Available data:
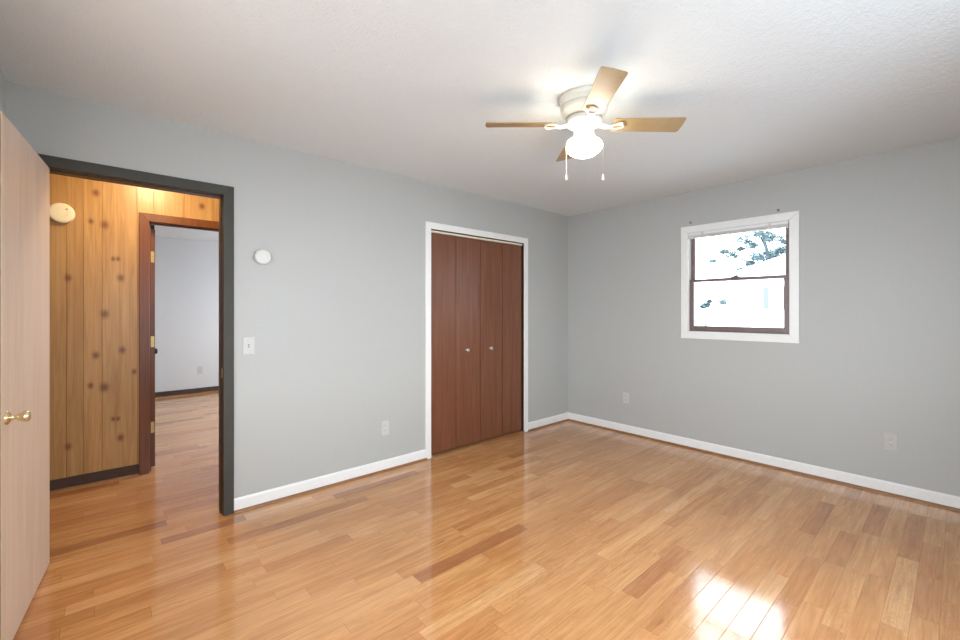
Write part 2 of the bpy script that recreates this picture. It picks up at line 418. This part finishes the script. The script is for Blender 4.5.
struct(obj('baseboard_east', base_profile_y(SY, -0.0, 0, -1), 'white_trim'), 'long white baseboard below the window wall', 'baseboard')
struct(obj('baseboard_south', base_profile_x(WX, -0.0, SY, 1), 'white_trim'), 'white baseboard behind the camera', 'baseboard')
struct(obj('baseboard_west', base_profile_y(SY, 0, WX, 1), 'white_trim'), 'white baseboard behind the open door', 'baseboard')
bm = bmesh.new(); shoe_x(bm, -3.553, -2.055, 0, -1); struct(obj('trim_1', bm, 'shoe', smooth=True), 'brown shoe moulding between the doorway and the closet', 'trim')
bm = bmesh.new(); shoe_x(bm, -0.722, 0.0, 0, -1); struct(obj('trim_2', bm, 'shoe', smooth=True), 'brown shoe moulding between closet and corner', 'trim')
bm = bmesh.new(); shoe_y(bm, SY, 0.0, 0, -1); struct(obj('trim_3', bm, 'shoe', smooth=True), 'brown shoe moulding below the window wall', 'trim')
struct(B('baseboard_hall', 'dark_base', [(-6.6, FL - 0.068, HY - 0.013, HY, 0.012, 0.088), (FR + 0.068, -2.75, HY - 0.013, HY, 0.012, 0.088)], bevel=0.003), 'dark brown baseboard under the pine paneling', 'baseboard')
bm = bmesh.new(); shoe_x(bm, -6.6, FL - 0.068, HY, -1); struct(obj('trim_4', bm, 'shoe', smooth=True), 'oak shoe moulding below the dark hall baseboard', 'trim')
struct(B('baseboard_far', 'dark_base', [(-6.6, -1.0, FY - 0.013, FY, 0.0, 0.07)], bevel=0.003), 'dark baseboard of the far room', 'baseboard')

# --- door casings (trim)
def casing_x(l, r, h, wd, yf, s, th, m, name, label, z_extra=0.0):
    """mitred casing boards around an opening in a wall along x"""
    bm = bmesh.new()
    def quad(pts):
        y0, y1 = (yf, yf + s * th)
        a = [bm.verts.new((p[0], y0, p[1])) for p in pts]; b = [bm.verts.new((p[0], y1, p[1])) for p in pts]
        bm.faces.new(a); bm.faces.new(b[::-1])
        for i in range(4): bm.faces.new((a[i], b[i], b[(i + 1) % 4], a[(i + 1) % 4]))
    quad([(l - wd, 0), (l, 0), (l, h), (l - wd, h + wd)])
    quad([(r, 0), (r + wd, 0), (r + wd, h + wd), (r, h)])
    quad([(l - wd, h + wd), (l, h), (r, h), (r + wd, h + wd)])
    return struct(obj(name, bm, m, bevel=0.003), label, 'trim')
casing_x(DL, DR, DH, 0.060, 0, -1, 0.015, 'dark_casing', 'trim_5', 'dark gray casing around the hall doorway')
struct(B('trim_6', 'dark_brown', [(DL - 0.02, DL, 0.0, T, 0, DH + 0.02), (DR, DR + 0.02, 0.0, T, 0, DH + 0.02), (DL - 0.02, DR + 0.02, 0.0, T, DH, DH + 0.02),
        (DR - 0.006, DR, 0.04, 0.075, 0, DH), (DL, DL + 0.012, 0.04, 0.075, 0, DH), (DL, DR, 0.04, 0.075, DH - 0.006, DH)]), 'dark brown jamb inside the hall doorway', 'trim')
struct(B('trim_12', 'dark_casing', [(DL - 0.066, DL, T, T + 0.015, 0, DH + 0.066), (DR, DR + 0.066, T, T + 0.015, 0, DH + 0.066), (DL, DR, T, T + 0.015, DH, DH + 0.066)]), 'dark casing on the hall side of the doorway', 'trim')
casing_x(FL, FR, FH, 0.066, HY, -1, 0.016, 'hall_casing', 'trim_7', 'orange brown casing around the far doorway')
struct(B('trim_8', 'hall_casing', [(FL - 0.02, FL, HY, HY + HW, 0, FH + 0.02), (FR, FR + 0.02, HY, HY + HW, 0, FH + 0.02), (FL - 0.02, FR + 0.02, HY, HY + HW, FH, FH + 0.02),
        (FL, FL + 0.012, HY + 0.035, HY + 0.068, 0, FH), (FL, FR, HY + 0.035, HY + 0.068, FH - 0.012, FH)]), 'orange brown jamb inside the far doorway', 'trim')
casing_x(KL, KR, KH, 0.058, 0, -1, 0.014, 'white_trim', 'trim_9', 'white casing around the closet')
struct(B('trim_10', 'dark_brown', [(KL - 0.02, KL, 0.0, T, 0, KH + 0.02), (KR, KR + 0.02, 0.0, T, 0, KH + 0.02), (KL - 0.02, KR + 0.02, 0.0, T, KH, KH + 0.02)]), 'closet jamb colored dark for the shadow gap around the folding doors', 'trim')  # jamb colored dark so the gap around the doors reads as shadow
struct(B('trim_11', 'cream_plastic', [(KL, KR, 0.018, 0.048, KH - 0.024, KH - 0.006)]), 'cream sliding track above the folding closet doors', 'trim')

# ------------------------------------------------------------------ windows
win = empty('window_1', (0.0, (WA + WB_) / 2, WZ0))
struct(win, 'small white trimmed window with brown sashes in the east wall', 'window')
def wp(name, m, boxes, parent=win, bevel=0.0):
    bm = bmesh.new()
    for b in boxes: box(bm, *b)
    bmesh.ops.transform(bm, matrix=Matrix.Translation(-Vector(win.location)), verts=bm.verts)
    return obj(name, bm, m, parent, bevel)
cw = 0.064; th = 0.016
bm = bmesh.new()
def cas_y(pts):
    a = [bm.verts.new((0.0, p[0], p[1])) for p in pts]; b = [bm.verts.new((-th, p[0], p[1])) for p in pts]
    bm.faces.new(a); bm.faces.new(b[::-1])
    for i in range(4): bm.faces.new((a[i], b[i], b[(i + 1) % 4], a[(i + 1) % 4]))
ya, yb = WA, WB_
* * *
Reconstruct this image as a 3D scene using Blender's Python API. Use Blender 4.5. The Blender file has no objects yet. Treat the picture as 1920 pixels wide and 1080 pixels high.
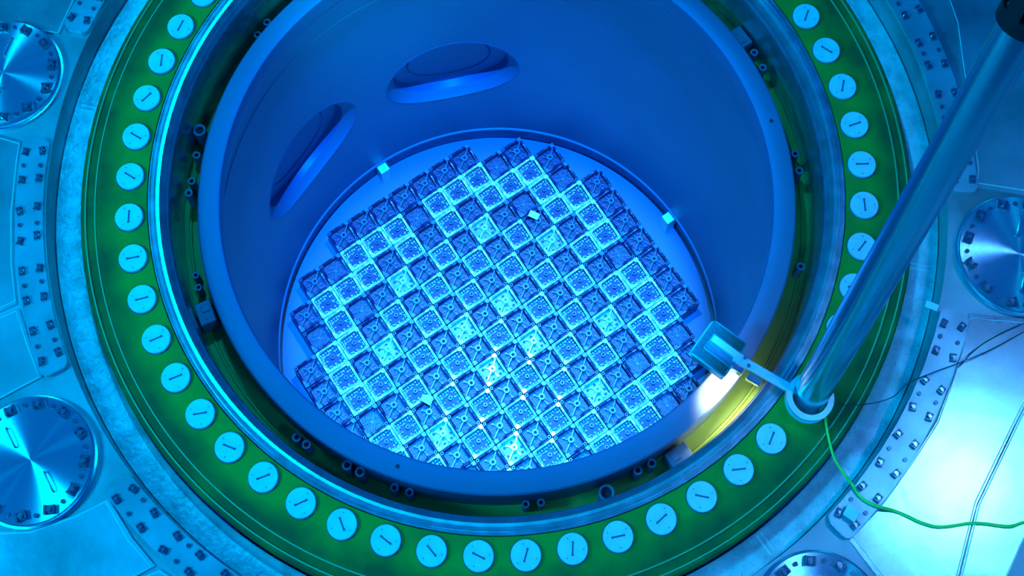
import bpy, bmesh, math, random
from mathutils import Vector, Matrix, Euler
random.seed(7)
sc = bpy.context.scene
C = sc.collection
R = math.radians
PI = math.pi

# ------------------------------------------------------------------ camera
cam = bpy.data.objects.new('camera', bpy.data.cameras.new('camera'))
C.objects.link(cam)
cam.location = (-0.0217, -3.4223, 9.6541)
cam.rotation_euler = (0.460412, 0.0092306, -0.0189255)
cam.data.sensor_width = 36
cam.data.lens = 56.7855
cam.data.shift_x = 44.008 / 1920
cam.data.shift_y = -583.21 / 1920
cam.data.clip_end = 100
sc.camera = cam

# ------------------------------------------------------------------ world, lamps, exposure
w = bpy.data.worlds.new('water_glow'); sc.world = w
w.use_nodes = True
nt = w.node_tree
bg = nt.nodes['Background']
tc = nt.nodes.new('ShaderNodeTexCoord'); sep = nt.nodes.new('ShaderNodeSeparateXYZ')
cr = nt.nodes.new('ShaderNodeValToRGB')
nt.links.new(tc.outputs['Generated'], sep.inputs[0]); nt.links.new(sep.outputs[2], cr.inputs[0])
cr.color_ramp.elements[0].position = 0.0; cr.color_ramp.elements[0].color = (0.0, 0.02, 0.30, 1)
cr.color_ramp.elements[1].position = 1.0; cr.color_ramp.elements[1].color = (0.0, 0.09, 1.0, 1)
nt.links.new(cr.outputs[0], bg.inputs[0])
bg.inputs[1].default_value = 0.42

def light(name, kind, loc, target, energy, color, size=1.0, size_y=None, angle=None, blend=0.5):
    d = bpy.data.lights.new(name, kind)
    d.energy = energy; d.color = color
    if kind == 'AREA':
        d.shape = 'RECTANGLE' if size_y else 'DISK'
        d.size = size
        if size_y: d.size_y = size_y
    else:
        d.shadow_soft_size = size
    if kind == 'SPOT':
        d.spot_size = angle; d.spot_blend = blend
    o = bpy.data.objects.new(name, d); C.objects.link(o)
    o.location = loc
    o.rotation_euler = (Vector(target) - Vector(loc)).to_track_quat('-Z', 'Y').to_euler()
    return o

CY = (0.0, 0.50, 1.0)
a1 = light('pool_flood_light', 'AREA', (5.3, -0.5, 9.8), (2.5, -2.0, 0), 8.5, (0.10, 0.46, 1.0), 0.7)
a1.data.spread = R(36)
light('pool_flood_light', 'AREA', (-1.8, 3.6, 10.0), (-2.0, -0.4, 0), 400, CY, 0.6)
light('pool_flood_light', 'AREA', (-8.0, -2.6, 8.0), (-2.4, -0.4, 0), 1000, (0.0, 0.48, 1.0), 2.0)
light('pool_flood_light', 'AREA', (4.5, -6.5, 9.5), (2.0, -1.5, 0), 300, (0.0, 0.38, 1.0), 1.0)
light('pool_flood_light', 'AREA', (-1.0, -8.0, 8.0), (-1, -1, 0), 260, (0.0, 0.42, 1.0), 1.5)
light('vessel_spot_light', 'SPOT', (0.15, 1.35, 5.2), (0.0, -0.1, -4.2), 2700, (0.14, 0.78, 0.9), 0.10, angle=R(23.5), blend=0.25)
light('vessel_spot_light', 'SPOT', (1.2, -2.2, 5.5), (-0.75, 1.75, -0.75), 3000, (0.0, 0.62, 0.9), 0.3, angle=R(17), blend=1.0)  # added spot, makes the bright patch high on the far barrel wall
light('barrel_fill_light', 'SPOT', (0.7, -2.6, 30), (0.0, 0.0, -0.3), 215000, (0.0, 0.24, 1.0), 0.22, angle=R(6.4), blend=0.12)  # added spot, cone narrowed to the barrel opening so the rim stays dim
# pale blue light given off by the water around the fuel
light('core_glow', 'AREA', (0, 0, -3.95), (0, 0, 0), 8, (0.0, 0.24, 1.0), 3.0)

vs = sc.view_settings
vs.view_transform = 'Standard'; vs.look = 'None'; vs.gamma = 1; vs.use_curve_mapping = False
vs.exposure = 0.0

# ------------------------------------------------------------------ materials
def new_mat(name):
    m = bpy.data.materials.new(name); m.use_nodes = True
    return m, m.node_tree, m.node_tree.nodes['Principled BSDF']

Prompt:
Every line from the one containing "Reconstruct this image" through the one containing "bg.inputs[1].default_value = 0.42" should be quoted exactly, and no other lines; keep pictures out of the copy.

Written response:
Reconstruct this image as a 3D scene using Blender's Python API. Use Blender 4.5. The Blender file has no objects yet. Treat the picture as 1920 pixels wide and 1080 pixels high.
import bpy, bmesh, math, random
from mathutils import Vector, Matrix, Euler
random.seed(7)
sc = bpy.context.scene
C = sc.collection
R = math.radians
PI = math.pi

# ------------------------------------------------------------------ camera
cam = bpy.data.objects.new('camera', bpy.data.cameras.new('camera'))
C.objects.link(cam)
cam.location = (-0.0217, -3.4223, 9.6541)
cam.rotation_euler = (0.460412, 0.0092306, -0.0189255)
cam.data.sensor_width = 36
cam.data.lens = 56.7855
cam.data.shift_x = 44.008 / 1920
cam.data.shift_y = -583.21 / 1920
cam.data.clip_end = 100
sc.camera = cam

# ------------------------------------------------------------------ world, lamps, exposure
w = bpy.data.worlds.new('water_glow'); sc.world = w
w.use_nodes = True
nt = w.node_tree
bg = nt.nodes['Background']
tc = nt.nodes.new('ShaderNodeTexCoord'); sep = nt.nodes.new('ShaderNodeSeparateXYZ')
cr = nt.nodes.new('ShaderNodeValToRGB')
nt.links.new(tc.outputs['Generated'], sep.inputs[0]); nt.links.new(sep.outputs[2], cr.inputs[0])
cr.color_ramp.elements[0].position = 0.0; cr.color_ramp.elements[0].color = (0.0, 0.02, 0.30, 1)
cr.color_ramp.elements[1].position = 1.0; cr.color_ramp.elements[1].color = (0.0, 0.09, 1.0, 1)
nt.links.new(cr.outputs[0], bg.inputs[0])
bg.inputs[1].default_value = 0.42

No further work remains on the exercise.